### Work to do
Transcribe the material exactly. Images do not belong in the copy.

### Information supplied
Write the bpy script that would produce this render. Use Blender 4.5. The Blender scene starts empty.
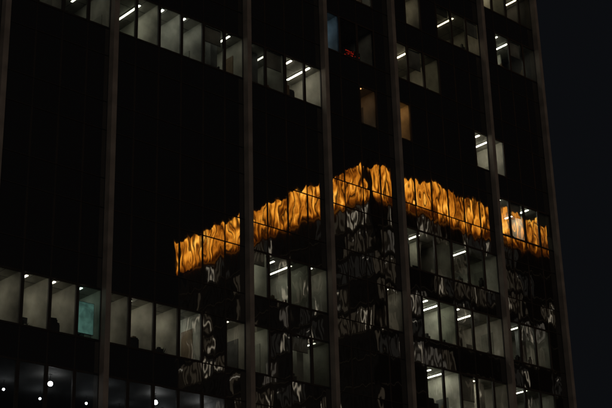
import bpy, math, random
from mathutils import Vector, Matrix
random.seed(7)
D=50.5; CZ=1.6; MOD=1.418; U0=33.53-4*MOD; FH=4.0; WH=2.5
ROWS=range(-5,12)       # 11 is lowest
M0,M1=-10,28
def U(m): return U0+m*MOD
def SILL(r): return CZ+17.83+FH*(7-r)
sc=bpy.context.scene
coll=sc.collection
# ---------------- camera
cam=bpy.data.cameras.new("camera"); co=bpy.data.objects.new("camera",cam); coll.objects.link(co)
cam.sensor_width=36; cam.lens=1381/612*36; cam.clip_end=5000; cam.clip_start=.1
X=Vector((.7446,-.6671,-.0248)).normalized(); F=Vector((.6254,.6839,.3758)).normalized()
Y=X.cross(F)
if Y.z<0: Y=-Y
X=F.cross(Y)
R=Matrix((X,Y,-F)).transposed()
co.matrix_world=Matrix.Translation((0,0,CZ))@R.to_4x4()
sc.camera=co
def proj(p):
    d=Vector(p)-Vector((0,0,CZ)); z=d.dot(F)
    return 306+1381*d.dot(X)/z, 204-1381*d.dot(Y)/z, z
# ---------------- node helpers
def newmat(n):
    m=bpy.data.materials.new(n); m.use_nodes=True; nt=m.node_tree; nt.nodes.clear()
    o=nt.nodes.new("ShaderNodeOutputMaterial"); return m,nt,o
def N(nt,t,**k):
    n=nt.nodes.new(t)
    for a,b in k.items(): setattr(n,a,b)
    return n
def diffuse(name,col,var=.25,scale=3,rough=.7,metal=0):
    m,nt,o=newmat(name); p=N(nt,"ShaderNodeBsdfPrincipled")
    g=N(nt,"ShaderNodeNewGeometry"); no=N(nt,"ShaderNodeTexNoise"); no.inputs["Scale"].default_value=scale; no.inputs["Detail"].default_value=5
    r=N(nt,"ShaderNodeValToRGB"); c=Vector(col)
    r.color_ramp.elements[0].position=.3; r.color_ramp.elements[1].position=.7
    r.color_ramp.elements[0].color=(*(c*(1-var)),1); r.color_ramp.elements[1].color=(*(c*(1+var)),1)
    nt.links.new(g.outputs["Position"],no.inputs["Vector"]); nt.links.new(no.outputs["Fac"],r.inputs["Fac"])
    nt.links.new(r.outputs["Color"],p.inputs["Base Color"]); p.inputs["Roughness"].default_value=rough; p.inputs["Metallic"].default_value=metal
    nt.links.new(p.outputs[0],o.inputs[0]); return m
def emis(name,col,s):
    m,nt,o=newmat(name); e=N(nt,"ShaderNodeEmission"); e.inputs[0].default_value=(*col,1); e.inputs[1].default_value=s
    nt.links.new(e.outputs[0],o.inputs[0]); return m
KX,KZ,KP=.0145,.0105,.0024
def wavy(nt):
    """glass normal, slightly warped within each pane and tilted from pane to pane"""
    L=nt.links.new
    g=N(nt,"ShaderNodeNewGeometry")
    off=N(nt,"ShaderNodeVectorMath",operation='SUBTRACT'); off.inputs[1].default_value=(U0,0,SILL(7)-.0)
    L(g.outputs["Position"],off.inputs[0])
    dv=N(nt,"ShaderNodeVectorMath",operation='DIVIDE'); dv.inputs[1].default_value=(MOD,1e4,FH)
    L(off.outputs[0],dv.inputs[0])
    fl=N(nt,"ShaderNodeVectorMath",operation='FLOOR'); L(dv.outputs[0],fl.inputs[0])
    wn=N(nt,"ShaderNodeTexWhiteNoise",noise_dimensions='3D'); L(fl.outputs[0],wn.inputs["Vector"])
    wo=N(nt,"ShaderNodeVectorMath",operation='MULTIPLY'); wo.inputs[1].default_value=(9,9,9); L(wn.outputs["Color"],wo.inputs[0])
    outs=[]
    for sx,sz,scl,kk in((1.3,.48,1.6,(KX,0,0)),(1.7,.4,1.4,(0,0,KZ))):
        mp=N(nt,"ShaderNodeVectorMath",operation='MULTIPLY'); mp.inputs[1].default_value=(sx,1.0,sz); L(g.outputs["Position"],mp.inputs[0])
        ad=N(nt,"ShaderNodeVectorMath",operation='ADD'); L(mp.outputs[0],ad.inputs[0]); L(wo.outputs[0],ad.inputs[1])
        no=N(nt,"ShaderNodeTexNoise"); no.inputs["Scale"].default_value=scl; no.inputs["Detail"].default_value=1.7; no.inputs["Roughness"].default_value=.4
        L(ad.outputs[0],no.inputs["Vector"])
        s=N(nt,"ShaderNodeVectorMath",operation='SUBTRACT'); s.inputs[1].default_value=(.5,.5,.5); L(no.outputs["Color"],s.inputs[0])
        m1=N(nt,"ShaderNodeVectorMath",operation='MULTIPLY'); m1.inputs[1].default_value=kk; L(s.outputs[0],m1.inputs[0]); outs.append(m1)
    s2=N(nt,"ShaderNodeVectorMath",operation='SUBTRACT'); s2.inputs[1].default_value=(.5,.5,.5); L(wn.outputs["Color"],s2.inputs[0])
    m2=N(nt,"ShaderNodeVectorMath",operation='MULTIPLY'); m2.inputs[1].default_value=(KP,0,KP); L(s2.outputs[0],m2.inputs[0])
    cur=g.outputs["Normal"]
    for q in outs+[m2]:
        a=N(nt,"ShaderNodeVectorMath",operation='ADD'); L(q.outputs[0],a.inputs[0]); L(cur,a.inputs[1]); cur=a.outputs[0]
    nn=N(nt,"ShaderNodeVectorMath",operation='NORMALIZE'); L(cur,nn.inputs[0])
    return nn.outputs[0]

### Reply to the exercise
Write the bpy script that would produce this render. Use Blender 4.5. The Blender scene starts empty.
import bpy, math, random
from mathutils import Vector, Matrix
random.seed(7)
D=50.5; CZ=1.6; MOD=1.418; U0=33.53-4*MOD; FH=4.0; WH=2.5
ROWS=range(-5,12)       # 11 is lowest
M0,M1=-10,28
def U(m): return U0+m*MOD
def SILL(r): return CZ+17.83+FH*(7-r)
sc=bpy.context.scene
coll=sc.collection
# ---------------- camera
cam=bpy.data.cameras.new("camera"); co=bpy.data.objects.new("camera",cam); coll.objects.link(co)
cam.sensor_width=36; cam.lens=1381/612*36; cam.clip_end=5000; cam.clip_start=.1
X=Vector((.7446,-.6671,-.0248)).normalized(); F=Vector((.6254,.6839,.3758)).normalized()
Y=X.cross(F)
if Y.z<0: Y=-Y
X=F.cross(Y)
R=Matrix((X,Y,-F)).transposed()
co.matrix_world=Matrix.Translation((0,0,CZ))@R.to_4x4()
sc.camera=co
def proj(p):
    d=Vector(p)-Vector((0,0,CZ)); z=d.dot(F)
    return 306+1381*d.dot(X)/z, 204-1381*d.dot(Y)/z, z
# ---------------- node helpers
def newmat(n):
    m=bpy.data.materials.new(n); m.use_nodes=True; nt=m.node_tree; nt.nodes.clear()
    o=nt.nodes.new("ShaderNodeOutputMaterial"); return m,nt,o
def N(nt,t,**k):
    n=nt.nodes.new(t)
    for a,b in k.items(): setattr(n,a,b)
    return n
def diffuse(name,col,var=.25,scale=3,rough=.7,metal=0):
    m,nt,o=newmat(name); p=N(nt,"ShaderNodeBsdfPrincipled")
    g=N(nt,"ShaderNodeNewGeometry"); no=N(nt,"ShaderNodeTexNoise"); no.inputs["Scale"].default_value=scale; no.inputs["Detail"].default_value=5
    r=N(nt,"ShaderNodeValToRGB"); c=Vector(col)
    r.color_ramp.elements[0].position=.3; r.color_ramp.elements[1].position=.7
    r.color_ramp.elements[0].color=(*(c*(1-var)),1); r.color_ramp.elements[1].color=(*(c*(1+var)),1)
    nt.links.new(g.outputs["Position"],no.inputs["Vector"]); nt.links.new(no.outputs["Fac"],r.inputs["Fac"])
    nt.links.new(r.outputs["Color"],p.inputs["Base Color"]); p.inputs["Roughness"].default_value=rough; p.inputs["Metallic"].default_value=metal
    nt.links.new(p.outputs[0],o.inputs[0]); return m
def emis(name,col,s):
    m,nt,o=newmat(name); e=N(nt,"ShaderNodeEmission"); e.inputs[0].default_value=(*col,1); e.inputs[1].default_value=s
    nt.links.new(e.outputs[0],o.inputs[0]); return m
KX,KZ,KP=.0145,.0105,.0024
def wavy(nt):
    """glass normal, slightly warped within each pane and tilted from pane to pane"""
    L=nt.links.new
    g=N(nt,"ShaderNodeNewGeometry")
    off=N(nt,"ShaderNodeVectorMath",operation='SUBTRACT'); off.inputs[1].default_value=(U0,0,SILL(7)-.0)
    L(g.outputs["Position"],off.inputs[0])
    dv=N(nt,"ShaderNodeVectorMath",operation='DIVIDE'); dv.inputs[1].default_value=(MOD,1e4,FH)
    L(off.outputs[0],dv.inputs[0])
    fl=N(nt,"ShaderNodeVectorMath",operation='FLOOR'); L(dv.outputs[0],fl.inputs[0])
    wn=N(nt,"ShaderNodeTexWhiteNoise",noise_dimensions='3D'); L(fl.outputs[0],wn.inputs["Vector"])
    wo=N(nt,"ShaderNodeVectorMath",operation='MULTIPLY'); wo.inputs[1].default_value=(9,9,9); L(wn.outputs["Color"],wo.inputs[0])
    outs=[]
    for sx,sz,scl,kk in((1.3,.48,1.6,(KX,0,0)),(1.7,.4,1.4,(0,0,KZ))):
        mp=N(nt,"ShaderNodeVectorMath",operation='MULTIPLY'); mp.inputs[1].default_value=(sx,1.0,sz); L(g.outputs["Position"],mp.inputs[0])
        ad=N(nt,"ShaderNodeVectorMath",operation='ADD'); L(mp.outputs[0],ad.inputs[0]); L(wo.outputs[0],ad.inputs[1])
        no=N(nt,"ShaderNodeTexNoise"); no.inputs["Scale"].default_value=scl; no.inputs["Detail"].default_value=1.7; no.inputs["Roughness"].default_value=.4
        L(ad.outputs[0],no.inputs["Vector"])
        s=N(nt,"ShaderNodeVectorMath",operation='SUBTRACT'); s.inputs[1].default_value=(.5,.5,.5); L(no.outputs["Color"],s.inputs[0])
        m1=N(nt,"ShaderNodeVectorMath",operation='MULTIPLY'); m1.inputs[1].default_value=kk; L(s.outputs[0],m1.inputs[0]); outs.append(m1)
    s2=N(nt,"ShaderNodeVectorMath",operation='SUBTRACT'); s2.inputs[1].default_value=(.5,.5,.5); L(wn.outputs["Color"],s2.inputs[0])
    m2=N(nt,"ShaderNodeVectorMath",operation='MULTIPLY'); m2.inputs[1].default_value=(KP,0,KP); L(s2.outputs[0],m2.inputs[0])
    cur=g.outputs["Normal"]
    for q in outs+[m2]:
        a=N(nt,"ShaderNodeVectorMath",operation='ADD'); L(q.outputs[0],a.inputs[0]); L(cur,a.inputs[1]); cur=a.outputs[0]
    nn=N(nt,"ShaderNodeVectorMath",operation='NORMALIZE'); L(cur,nn.inputs[0])
    return nn.outputs[0]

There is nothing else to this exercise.